Josie Rourke on why 2016 has been the year of the woman in theatre

All-female ensembles, unforgettable star turns and off-stage power players. It’s been the year of the woman in theatre, says the Donmar’s artistic director, Josie Rourke
British theatre director Josie Rourke.
CAMERA PRESS/Chris McAndrew

I would like to take a moment to reflect on these past 12 months for women in British theatre. Last weekend, Harriet Walter stepped on to the stage of Donmar King’s Cross to play for the first time, in the course of one day, a trilogy of Shakespeare roles: Brutus in Julius Caesar, Henry IV, and Prospero in The Tempest. The three plays are directed by the incomparable Phyllida Lloyd, acted by an all-female company and set in a women’s prison.

The criminal justice setting binds the plays into a trilogy. It also ensures that they pass the Bechdel test, which asks that a work of fiction features at least two women discussing something other than a man; rather than linger in the romantic and domestic, they take on tyranny, leadership and redemption. It’s a marathon endeavour, and a first for a company of women to tackle Shakespeare’s plays on this scale.

Alongside Harriet, and the Trilogy company, there have been some dazzling performances from women over the past year. I’ve been fortunate enough to direct the force that is Janet McTeer, reprising her Marquise de Merteuil in Les Liaisons dangereuses on Broadway, as part of the Donmar’s New York season. Earlier this year, I worked with the truly great Nina Sosanya, Barbara Flynn and Zoë Wanamaker in Nick Payne’s new three-hander, Elegy.

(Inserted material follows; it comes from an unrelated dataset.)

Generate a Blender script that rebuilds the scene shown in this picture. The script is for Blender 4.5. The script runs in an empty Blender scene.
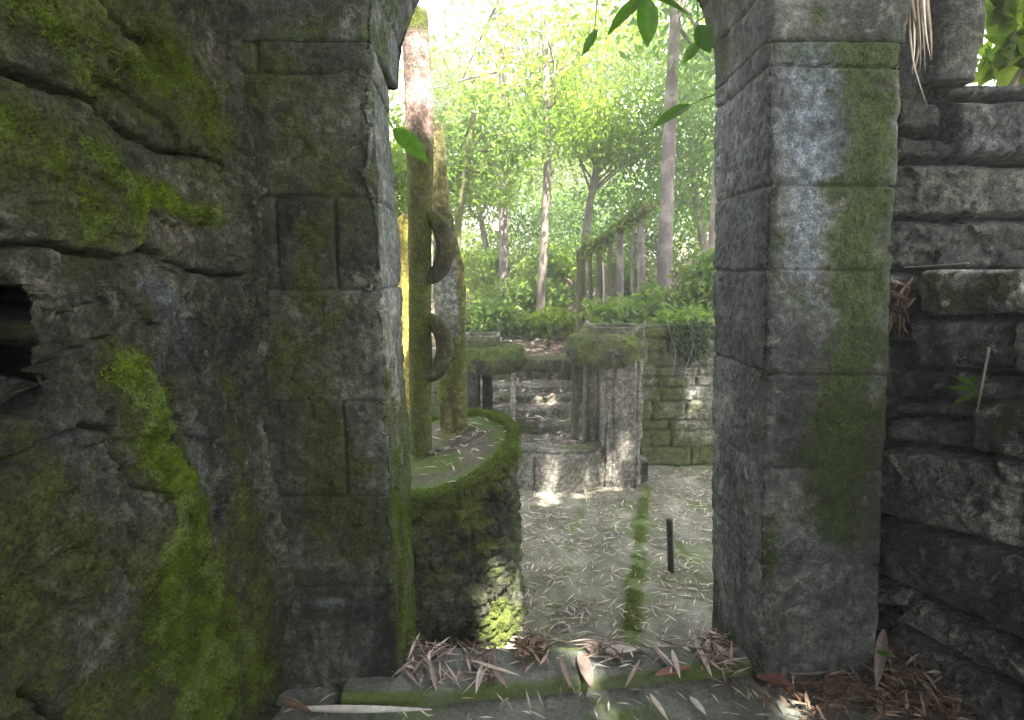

Rourke, Janet McTeer and Mary Beth Peil at the opening night of Les Liaisons Dangereuses
Patrick McMullan via Getty Image

Right now, I’m having more fun than I imagined was possible in a rehearsal room with Gemma Arterton on Bernard Shaw’s Saint Joan. I became determined to cast Gemma as Joan when I saw her light up the stage in Jessica Swale’s West End hit Nell Gwynn, produced by the brilliant Eleanor Lloyd in Nica Burns’ Apollo theatre. Joan talks a lot about ‘daring’. Eleanor and Nica, alongside Kate Pakenham (with whom I run the Donmar), Sonia Friedman and Caro Newling are daring producers, making great theatre happen.

At the Donmar we are immensely lucky to have visionary sponsors such as businesswoman Miranda Curtis, a director of global communications giant Liberty Global and a non-executive director at M&S, who immediately grasped our artistic ambitions, and got behind the social mission of our Shakespeare Trilogy. Her generosity gave us courage.

The Donmar Warehouse
Alamy Stock Photo

These have been 12 months in which talented actors such as Noma Dumezweni and Denise Gough, long-admired by the industry, reached the public acclaim they deserve. Both through their astonishing stage presence and also their courage and honesty — as advocates and artists.

There have been some inspiring ensembles of women, from the quartet of great actors in Caryl Churchill’s compelling Escaped Alone at the Royal Court to the young Scottish cast in Vicky Featherstone’s production of Our Ladies of Perpetual Succour, sweeping audiences away.

We’ve also been treated to some of our most celebrated actors returning to the London stage, such as the luminous Helen McCrory in The Deep Blue Sea, Glenn Close reprising the role she created in Sunset Boulevard and the fearless Billie Piper in Yerma. At The Old Vic, Glenda Jackson is back on stage and changing the game as King Lear in Deborah Warner’s production.

The cast of the Donmar’s Shakespeare Trilogy
Helen Maybanks

And yet… Less than two weeks before Jackson’s return, came the dispiriting announcement of Emma Rice’s departure from Shakespeare’s Globe. As artistic directors, we’re sometimes not very open about the struggles that take place behind the scenes to create change on our stages. Few can really know what occurred, but what I do know is that we have lost a tremendous artist from the leadership of one of our theatres. ‘Authenticity’ is such a beautiful word when it finds the route to a universal truth, never when it shows up our fear of change. And artists are meant to change things; but they need the encouragement and courage of boards, teams and producers to be able to dare.

In the final moments of our current production at the Donmar, One Night in Miami…, the great Arinzé Kene, playing Sam Cooke, sings ‘A Change Is Gonna Come’. When we opened Julius Caesar, a handful of critics decried its inauthenticity. One made a derisory allusion to Samuel Johnson: ‘Sir, a woman’s preaching is like a dog’s walking on his hind legs. It is not done well; but you are surprised to find it done at all.’

In that moment, Kate Pakenham found the determination to make change. She set us off on a journey that created the Trilogy, took the company into prisons, schools, to New York, raised a theatre in King’s Cross and made tickets free to 25-year-olds and under. The Trilogy has dared us all to change. And her championing of these incredible artists has made me (and I hope others) feel the promise in that song.